-- begin Dataset section --

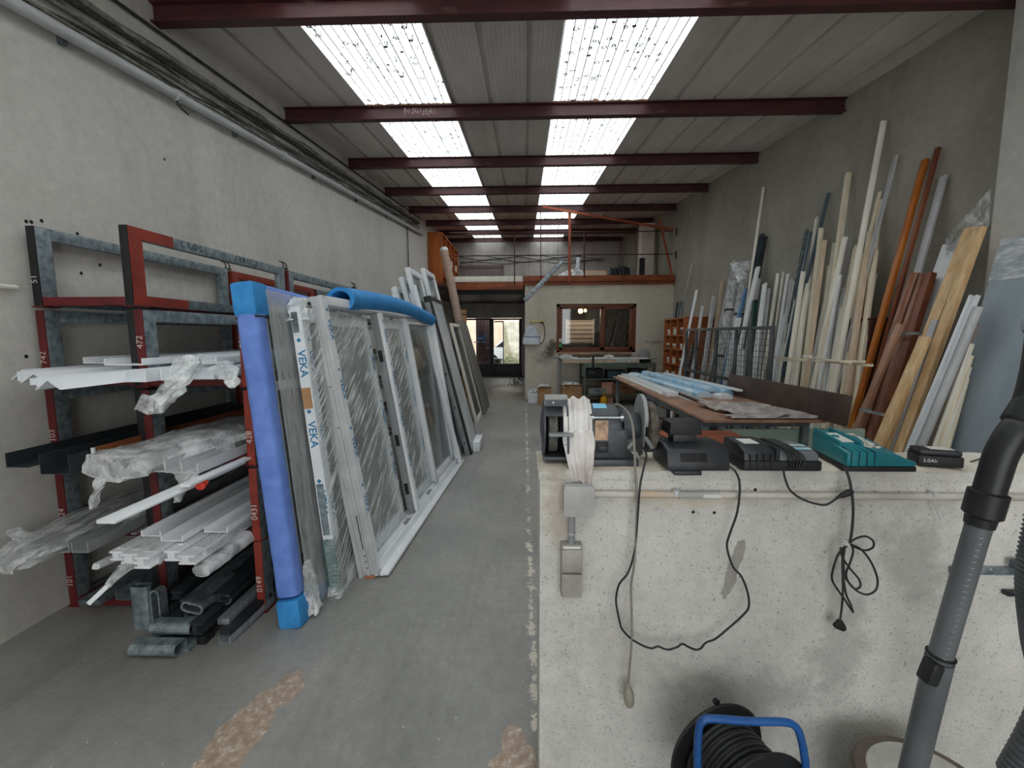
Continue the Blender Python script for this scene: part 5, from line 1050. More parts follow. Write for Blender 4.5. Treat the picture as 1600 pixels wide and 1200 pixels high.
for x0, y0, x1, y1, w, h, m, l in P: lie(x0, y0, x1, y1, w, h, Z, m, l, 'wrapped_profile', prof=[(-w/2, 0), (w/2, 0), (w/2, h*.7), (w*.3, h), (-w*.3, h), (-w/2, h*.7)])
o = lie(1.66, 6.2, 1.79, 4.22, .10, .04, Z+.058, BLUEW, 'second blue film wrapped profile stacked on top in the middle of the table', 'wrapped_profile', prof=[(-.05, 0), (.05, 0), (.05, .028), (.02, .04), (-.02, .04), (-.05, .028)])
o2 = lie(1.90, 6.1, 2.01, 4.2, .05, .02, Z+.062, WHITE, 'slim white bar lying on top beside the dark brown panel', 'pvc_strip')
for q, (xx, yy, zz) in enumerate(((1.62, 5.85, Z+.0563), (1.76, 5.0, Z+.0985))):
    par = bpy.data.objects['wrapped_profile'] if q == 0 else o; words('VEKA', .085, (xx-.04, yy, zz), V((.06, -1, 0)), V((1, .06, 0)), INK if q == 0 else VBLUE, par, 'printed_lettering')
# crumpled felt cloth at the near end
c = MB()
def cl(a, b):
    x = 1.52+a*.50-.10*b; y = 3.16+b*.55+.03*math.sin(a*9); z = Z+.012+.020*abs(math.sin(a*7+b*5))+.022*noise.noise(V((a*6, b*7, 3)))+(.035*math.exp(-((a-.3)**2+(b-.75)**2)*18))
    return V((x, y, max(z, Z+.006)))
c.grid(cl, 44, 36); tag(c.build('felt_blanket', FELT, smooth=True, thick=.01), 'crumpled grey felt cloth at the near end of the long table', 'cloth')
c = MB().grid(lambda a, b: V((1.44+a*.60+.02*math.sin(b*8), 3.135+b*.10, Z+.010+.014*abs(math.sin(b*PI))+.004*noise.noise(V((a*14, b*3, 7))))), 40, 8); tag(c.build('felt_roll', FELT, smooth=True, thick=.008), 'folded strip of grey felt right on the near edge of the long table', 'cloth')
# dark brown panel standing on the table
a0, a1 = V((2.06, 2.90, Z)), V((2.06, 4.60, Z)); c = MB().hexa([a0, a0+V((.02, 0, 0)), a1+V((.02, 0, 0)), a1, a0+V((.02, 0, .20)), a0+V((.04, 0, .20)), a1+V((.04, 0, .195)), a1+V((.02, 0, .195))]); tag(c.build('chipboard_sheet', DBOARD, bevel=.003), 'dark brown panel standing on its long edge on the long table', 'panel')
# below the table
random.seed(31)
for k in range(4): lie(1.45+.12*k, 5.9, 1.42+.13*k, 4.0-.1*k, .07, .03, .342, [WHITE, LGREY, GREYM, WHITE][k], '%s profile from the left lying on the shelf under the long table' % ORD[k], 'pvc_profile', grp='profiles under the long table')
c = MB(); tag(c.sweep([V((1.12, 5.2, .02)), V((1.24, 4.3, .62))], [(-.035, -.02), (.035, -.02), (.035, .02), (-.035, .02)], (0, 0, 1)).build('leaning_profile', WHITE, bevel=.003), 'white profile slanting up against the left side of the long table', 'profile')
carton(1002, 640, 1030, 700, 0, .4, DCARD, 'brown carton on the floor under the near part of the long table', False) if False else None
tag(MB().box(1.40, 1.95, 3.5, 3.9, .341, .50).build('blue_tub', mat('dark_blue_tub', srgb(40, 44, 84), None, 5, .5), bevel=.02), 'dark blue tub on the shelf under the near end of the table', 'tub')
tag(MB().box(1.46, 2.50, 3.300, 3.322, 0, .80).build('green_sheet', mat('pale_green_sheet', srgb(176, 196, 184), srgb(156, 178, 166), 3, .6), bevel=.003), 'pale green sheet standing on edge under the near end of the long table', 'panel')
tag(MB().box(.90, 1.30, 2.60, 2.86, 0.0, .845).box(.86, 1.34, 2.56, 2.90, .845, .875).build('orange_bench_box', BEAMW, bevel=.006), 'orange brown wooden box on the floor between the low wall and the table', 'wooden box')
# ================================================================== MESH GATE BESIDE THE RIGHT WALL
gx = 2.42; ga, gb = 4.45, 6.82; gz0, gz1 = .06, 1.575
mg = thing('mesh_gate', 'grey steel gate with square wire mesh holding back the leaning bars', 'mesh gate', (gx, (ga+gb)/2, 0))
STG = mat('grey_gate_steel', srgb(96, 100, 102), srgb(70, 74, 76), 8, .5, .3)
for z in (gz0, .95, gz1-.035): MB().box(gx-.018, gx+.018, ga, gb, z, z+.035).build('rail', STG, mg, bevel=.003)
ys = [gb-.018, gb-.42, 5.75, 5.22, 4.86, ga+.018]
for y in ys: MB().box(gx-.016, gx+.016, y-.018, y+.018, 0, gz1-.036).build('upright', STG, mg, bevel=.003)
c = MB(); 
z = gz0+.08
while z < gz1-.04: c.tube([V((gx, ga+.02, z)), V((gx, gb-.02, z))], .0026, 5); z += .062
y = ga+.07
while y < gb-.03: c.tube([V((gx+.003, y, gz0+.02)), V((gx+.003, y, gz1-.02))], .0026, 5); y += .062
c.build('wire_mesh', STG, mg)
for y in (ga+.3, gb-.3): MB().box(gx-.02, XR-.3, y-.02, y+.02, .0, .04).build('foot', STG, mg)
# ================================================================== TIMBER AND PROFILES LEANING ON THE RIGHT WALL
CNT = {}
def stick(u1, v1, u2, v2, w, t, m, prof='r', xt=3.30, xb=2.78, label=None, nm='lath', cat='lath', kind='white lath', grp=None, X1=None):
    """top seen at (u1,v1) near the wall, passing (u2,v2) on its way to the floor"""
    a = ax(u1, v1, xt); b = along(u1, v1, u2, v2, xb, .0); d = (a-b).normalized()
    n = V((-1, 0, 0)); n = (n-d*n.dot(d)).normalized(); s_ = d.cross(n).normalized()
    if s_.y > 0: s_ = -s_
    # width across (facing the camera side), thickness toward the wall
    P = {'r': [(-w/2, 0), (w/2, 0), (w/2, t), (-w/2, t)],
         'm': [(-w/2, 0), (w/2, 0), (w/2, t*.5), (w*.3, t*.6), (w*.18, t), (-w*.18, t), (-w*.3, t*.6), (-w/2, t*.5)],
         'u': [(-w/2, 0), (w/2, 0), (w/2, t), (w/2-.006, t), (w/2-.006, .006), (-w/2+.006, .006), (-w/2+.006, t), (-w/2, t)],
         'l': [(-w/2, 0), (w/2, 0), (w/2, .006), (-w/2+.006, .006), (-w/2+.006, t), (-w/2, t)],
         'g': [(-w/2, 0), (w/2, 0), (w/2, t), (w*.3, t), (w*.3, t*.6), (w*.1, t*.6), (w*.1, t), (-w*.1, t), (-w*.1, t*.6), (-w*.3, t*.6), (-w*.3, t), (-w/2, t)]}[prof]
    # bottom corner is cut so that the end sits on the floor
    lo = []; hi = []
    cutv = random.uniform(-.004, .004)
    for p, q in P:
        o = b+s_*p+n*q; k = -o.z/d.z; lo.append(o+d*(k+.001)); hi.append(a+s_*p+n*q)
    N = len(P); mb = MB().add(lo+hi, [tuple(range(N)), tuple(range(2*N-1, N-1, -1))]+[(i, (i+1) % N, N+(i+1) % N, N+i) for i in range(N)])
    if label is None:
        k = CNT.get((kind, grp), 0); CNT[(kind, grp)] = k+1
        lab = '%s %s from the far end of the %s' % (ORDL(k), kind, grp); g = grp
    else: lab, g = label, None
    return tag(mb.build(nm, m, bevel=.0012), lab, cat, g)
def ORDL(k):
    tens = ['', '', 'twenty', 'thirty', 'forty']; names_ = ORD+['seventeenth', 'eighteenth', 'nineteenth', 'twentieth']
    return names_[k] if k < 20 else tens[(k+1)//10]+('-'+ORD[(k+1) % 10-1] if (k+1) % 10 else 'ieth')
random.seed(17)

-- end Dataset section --

▶ [What you will do]: Reproduce each line holding the word "part".

▶ [Reply]:
Continue the Blender Python script for this scene: part 5, from line 1050. More parts follow. Write for Blender 4.5. Treat the picture as 1600 pixels wide and 1200 pixels high.
carton(1002, 640, 1030, 700, 0, .4, DCARD, 'brown carton on the floor under the near part of the long table', False) if False else None